Seth DeValve is a tight end for the Cleveland Browns, and you've never heard of him.
This is because he played his college ball at Princeton, a fine Ivy League institution but not, you know, Ohio State or Alabama football-wise.
It's also because he was taken by the Browns in the fourth round of the 2016 draft, which means he's not Rob Gronkowski or Jimmy Graham.
He is one thing, however.
He's the first white guy to kneel in prayer with his black teammates during the national anthem, in what has become a regular (and frankly eloquent) silent protest against racial injustice in America.
This landed Seth DeValve on a lot of radars all of sudden, just a few days after Michael Bennett of the Seahawks said that what the movement needed was for the white guys to join in. Now one has, and, as Bennett noted, that is significant. It makes the protests ecumenical, and therefore makes racial justice something it should have been all along: Something in which we all should be invested.
A dozen Browns, including DeValve, knelt for the anthem last night. Afterward DeValve said what convinced him to do so was what happened in Charlottesville, Va., a week or so ago, where "white nationalists" (i.e.: white supremacists) took over the streets in a torch-lit march that evoked Berlin in the late 1920s in almost every eerie detail. It was nothing America is or should be -- in fact, it was everything the Greatest Generation bled and died to vanquish in World War II -- and it likely woke up a lot of people whose sense of history had gone dormant.
And so, DeValve knelt. And then spoke about it with the eloquence you'd expect from a Princeton man.

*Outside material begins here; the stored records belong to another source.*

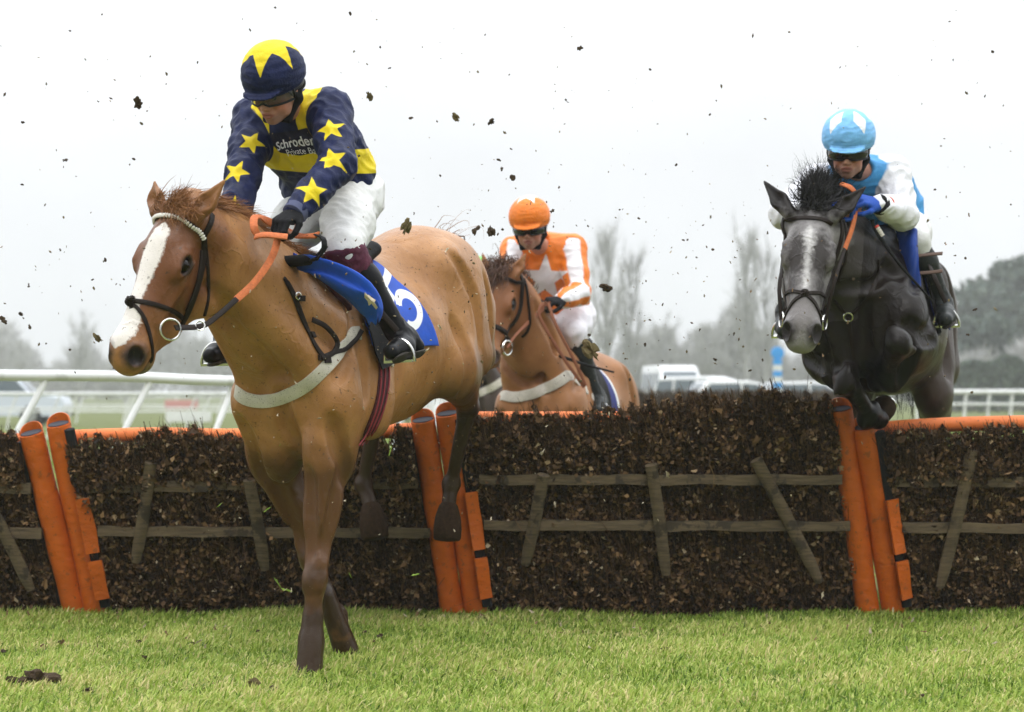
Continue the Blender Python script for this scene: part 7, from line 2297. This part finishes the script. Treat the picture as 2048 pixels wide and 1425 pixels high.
for i in range(90):
    px = r.uniform(0, 2048); py = 1228 + abs(r.normal(0, 45)); X, Y = ground_at(px, min(py, 1420)); o = bpy.data.objects.new('fallen_leaf', (flakes + chips)[r.integers(0, 7)]); COL.objects.link(o)
    k = r.uniform(.006, .014); o.location = (X, Y, float(ground_z(X, Y)) + .045); o.scale = (k, k, k); o.rotation_euler = tuple(r.uniform(0, 6, 3)); tag(o, 'dry scrap of leaf fallen on the grass by the hurdles', 'leaf', 'leaves fallen on the grass')

# specks too fine and too many to count
n = 900
x = np.concatenate([r.uniform(0, 2048, 350), r.normal(1150, 330, 350), r.normal(620, 240, 200)]); y = np.concatenate([r.uniform(20, 820, 350), r.normal(620, 170, 350), r.normal(820, 230, 200)]); Y = np.where(x < 1000, r.uniform(6.9, 7.5, n), r.uniform(7.4, 9.2, n))
ok = (y > 10) & (y < 1190); x, y, Y = x[ok], y[ok], Y[ok]; n = len(x)
c = np.stack([(x - 1024)*Y/FPX, Y, CH - (y - HZ)*Y/FPX], 1)
a1 = r.normal(0, 1, (n, 3)); a1 /= np.linalg.norm(a1, axis=1, keepdims=True); a2 = r.normal(0, 1, (n, 3)); a2 -= a1*(a1*a2).sum(1, keepdims=True); a2 /= np.linalg.norm(a2, axis=1, keepdims=True); a3 = np.cross(a1, a2)
s_ = r.gamma(2.2, .00085, (n, 1)) + .0009
vs = np.stack([c - a1*s_*1.5, c + a2*s_*.8, c + a1*s_*1.5, c - a2*s_*.8, c + a3*s_*.5, c - a3*s_*.5], 1).reshape(-1, 3)
tr = np.array([(0, 1, 4), (1, 2, 4), (2, 3, 4), (3, 0, 4), (1, 0, 5), (2, 1, 5), (3, 2, 5), (0, 3, 5)])
me = mesh_np('turf_specks', vs, tris=(tr[None] + (np.arange(n)*6)[:, None, None]).reshape(-1, 3), smooth=False)
set_attr(me, 'hue', np.repeat(r.uniform(.2, 1, n), 6))
tag(link('turf_specks', me, None, [attr_ramp_mat('turf_speck', [(0, (.04, .025, .014)), (.55, (.12, .08, .04)), (.85, (.24, .18, .085)), (1, (.50, .42, .30))])]), kind='stuff')
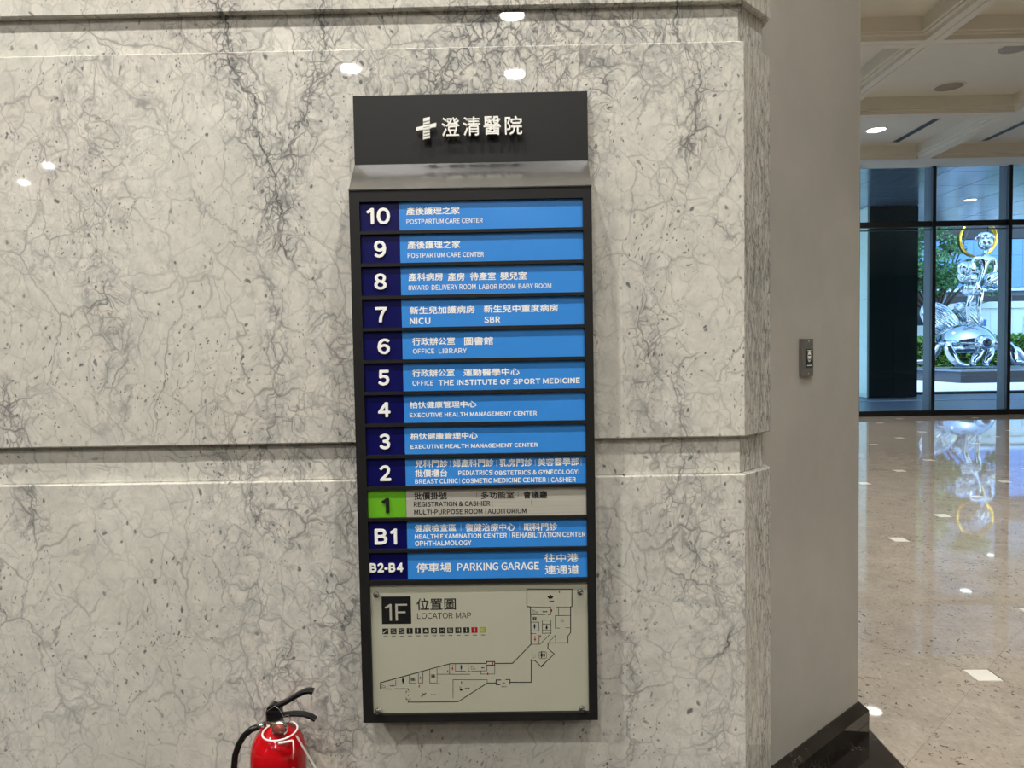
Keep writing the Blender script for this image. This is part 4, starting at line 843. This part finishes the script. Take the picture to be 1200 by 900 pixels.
tree(4.5, 36.5, 8, [(r.uniform(-2.6,2.6), r.uniform(-1.5,1.5), r.uniform(3.5,8.5), r.uniform(.7,1.2)) for _ in range(20)], 5000, .16, 'tree far left beyond the forecourt, hidden by the plaster wall', LEAFD, 9)

# ------------------------------------------------------------ building and cabin across the road
BLP = plain('blue glazed tile', srgb(92,140,205), .35, 0, .05, 1.5); BLW = plain('pale building band', srgb(200,220,235), .6)
GRY = plain('grey render', srgb(112,122,138), .7, 0, .06, 1); DKW = plain('dark window glass', srgb(28,36,48), .45, .0, .1, 2)
bg = tag(empty('building', (-14,44,0)), 'blue-tiled building with dark window band behind the trees', 'building')
MB().box(0, 68, .3, 8, 0, 15).build('walls', GRY, bg)
for i in range(68):
    for j in range(3): MB().box(i+.008, i+.992, 0, .28, 5.02+.97*j+.006, 5.02+.97*j+.964).build('facade_tile', BLP, bg)
for i in range(45): MB().box(1.48*i+.02, 1.48*i+1.44, .1, .3, 7.98, 9.4).build('window', DKW, bg)
MB().box(0, 68, -.1, .3, 9.45, 11.2).build('upper_band', GRY, bg); MB().box(0, 68, -.12, .3, 4.78, 4.98).build('white_band', BLW, bg)
for i in range(34): MB().box(2*i, 2*i+.35, -.05, .3, 0, 4.76).build('pier', GRY, bg)
for i in range(34): MB().box(2*i+.37, 2*i+1.98, .15, .29, .3, 4.5).build('shopfront_window', DKW, bg)
cb = tag(empty('cabin', (23.9,38,0)), 'white site cabin with a flat roof lip and dark window behind the hedge', 'cabin')
CW = plain('white cabin panel', srgb(205,224,232), .5, 0, .03, 1)
for i in range(14): MB().box(1.2*i+.006, 1.2*i+1.194, 0, .1, 0, 3.42).build('wall_panel', CW, cb)
MB().box(0, 16.8, .101, 3, 0, 3.42).build('cabin_body', CW, cb); MB().box(-.1, 16.9, -.12, 3.1, 3.43, 3.78).build('roof_lip', CW, cb)
f_ = MB().box(2.95,5.0,-.04,-.001,1.75,3.0).build('window_frame', BLW, cb); MB().box(3.05,4.9,-.05,-.041,1.83,2.92).build('pane', DKW, f_)
MB().box(.85,1.0,-.012,-.001,2.5,2.85).build('notice', plain('blue notice', srgb(30,110,190), .5), cb)
lw = tag(empty('garden_wall', (-14.8,38.4,0)), 'low pale wall behind the hedge left of the cabin', 'wall')
for i in range(32): MB().box(1.2*i+.01, 1.2*i+1.19, 0, .25, 0, 2.6).build('wall_block', CW, lw)
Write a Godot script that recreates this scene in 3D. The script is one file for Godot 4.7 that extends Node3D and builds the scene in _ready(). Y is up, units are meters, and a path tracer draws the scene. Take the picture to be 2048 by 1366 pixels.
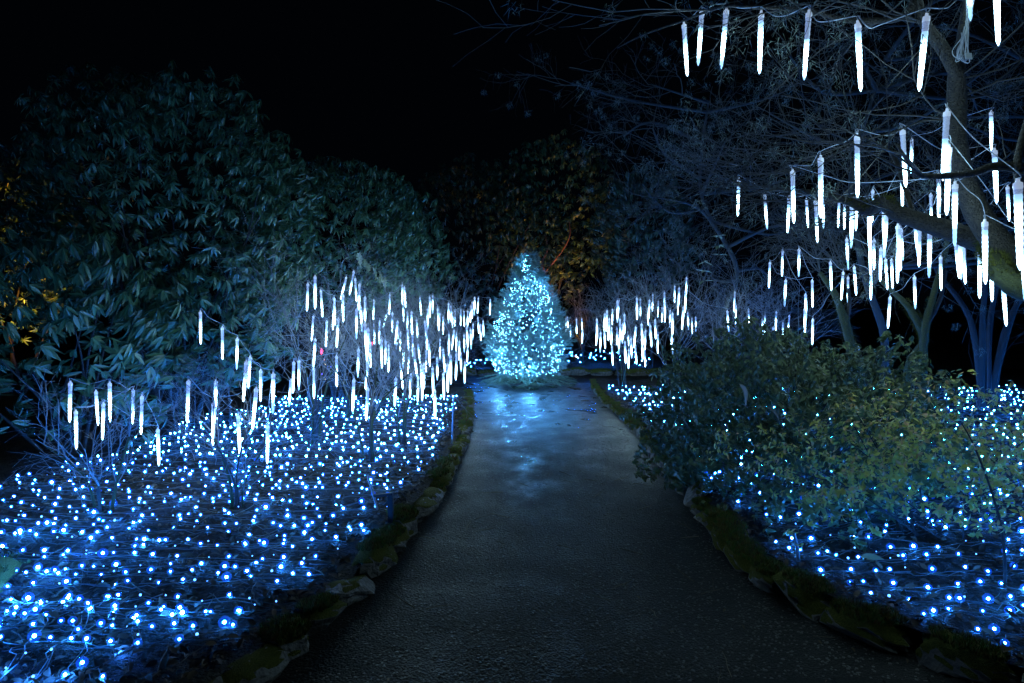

"It saddens me that in 2017 we have to do something like that," he said. "I personally would like to say that I love this country. I love our national anthem. I'm very grateful to the men and women who have given their lives and give a lot every day to protect this country and serve this country. I want to honor them as much as I can.
"The United States is the greatest country in the world. It is because it provides opportunities to citizens that no other country does. The issue is that it doesn't provide equal opportunity to everybody. I wanted to support my African-American teammates today who wanted to take a knee."
Well said. But you know what's even sadder than having do "something" like kneeling during the anthem?
That DeValve felt the need to say he loved his country and was grateful to those who defend it.
How we came to a pass in this country where you feel compelled to explain that protest against injustice in America is not protest against America itself is something that should give all thinking humans pause. But even more bizarre is the way kneeling in an attitude of prayer for the national anthem has become synonymous for some with disrespecting "the troops."
I suppose part of it is the national veneration for those "troops," which the NFL has exploited for PR purposes and which, while entirely appropriate, sometimes veers perilously close to secular worship. But it remains a curious conflation.
All those years I stood for the anthem at sporting events, for instance, I never once thought I was honoring "the troops" by doing so. That never entered my mind. To me, standing for the anthem was simply about honoring the nation of my birth.
Now, however, I hear more and more of the "they're disrespecting the troops" refrain. And more of the "they hate America" refrain. And more of refrains that accuse the African-American protestors of being ingrates, because, after all, they're allowed to play football for a living.
There is a steaming pile of thinly-veiled racism in that refrain. There is a whole lot of nonsense in all of them. And they all miss the point by miles and miles.
Which is, you can hate certain things about America without hating America.
A simple and obvious concept. But not simple and obvious enough for some, apparently.